The short answer here is: you can absolutely be out to your friends at school before being out to your family, and there is nothing wrong with making that choice if it is what feels best to you right now.

However, there is a little more to this dilemma, which I am going to take in two parts. First, let’s talk about waiting until you are “100% sure.” I get it, I reallllllyyy get it, but I don’t know that there is a guarantee that you will ever get to 100% on the SURE-ABOUT-IT meter, you know? Some of us do get there, but not all of us, and as someone who hasn’t ever felt SURE about one word lasting for my lifetime, I can tell you it is okay to never make it to 100%! I’ve been talking about this a bunch lately, but I think it bears repeating – our desires and identities and sexualities can change over time, and that doesn’t make any identity on our life’s continuum any less valid than any other identity! Meaning, if you come out to your parents today as ‘not straight,’ that is enough of a descriptor, and you don’t have to stay inside of those particular words forever.

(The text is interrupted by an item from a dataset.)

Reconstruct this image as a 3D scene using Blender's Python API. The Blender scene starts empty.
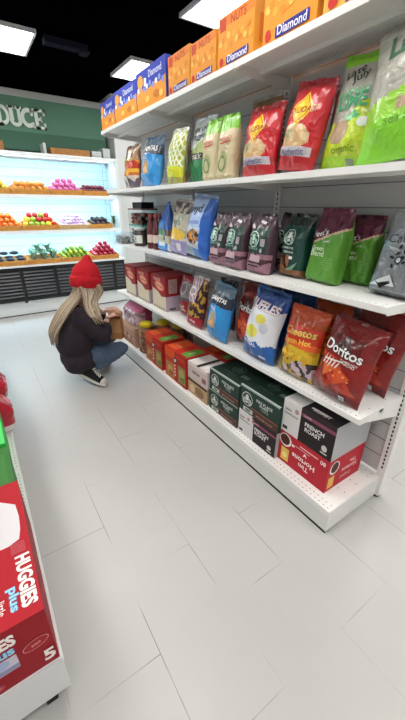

Your parents likely don’t expect that you will only talk to them at the ‘end points’ of your life journeys. For starters, most of these journeys don’t have clean ‘end points,’ and I’d imagine most parents would want to be a part of the experience, the questions, and the beautiful parts that come in the in-betweens. If you think that your parents will be accepting of your sexuality overall, then telling them you don’t know exactly who you are yet, but that you know you aren’t straight, is a damn fine way to come out!

Second, I want to talk about the conflict you might be feeling in keeping something about yourself from your parents. This kind of decision is a really hard one to make, because you are negotiating between wanting to feel ready, and also wanting to feel like you can be open about who you are with people that you probably interact with a lot, and who also probably mean a whole bunch to you. It really is a tough call to make, which is why it is so personal to each person’s experience, and why it is so important to check in with yourself often about how you’re feeling.

The way I view it, you are weighing the feelings against each other to see which is the best decision for your heart and your wellbeing at the moment. If the weight of keeping something from your parents starts to be the bigger, more cumbersome feeling, then I think it is good to consider coming out (even if, as we talked about up there, you aren’t 100% certain of your identity just yet). Now, of course, if you are afraid that your parents will be very upset, or take extreme measures, this becomes a very different conversation (and one that involves having a clear plan in place before taking action), but your message doesn’t seem to suggest that this is part of your fear, Virginia. It seems, rather, that this is about timing what is right for you, what’s right for them, and when you should shift to a place of conversation with your family.

If you can, journal about it, or even just spend a few minutes before you fall asleep each night checking in on how you’re feeling. Make a system, even! Maybe you keep a notebook by your bed and you rank your “I want to tell my parents” feelings next to your “I’m not ready” feelings using a numbered scale or by putting a tally in the column that feels stronger to you. Then, over time, you’ll be able to see if those feelings change or if, perhaps, you really are more ready than you’d initially thought.

The bottom line is that there is no “wrong” answer here. This is your process, first and foremost. Your parents will have a process, too, but for now you have to do what makes you feel most comfortable, most safe, and most balanced.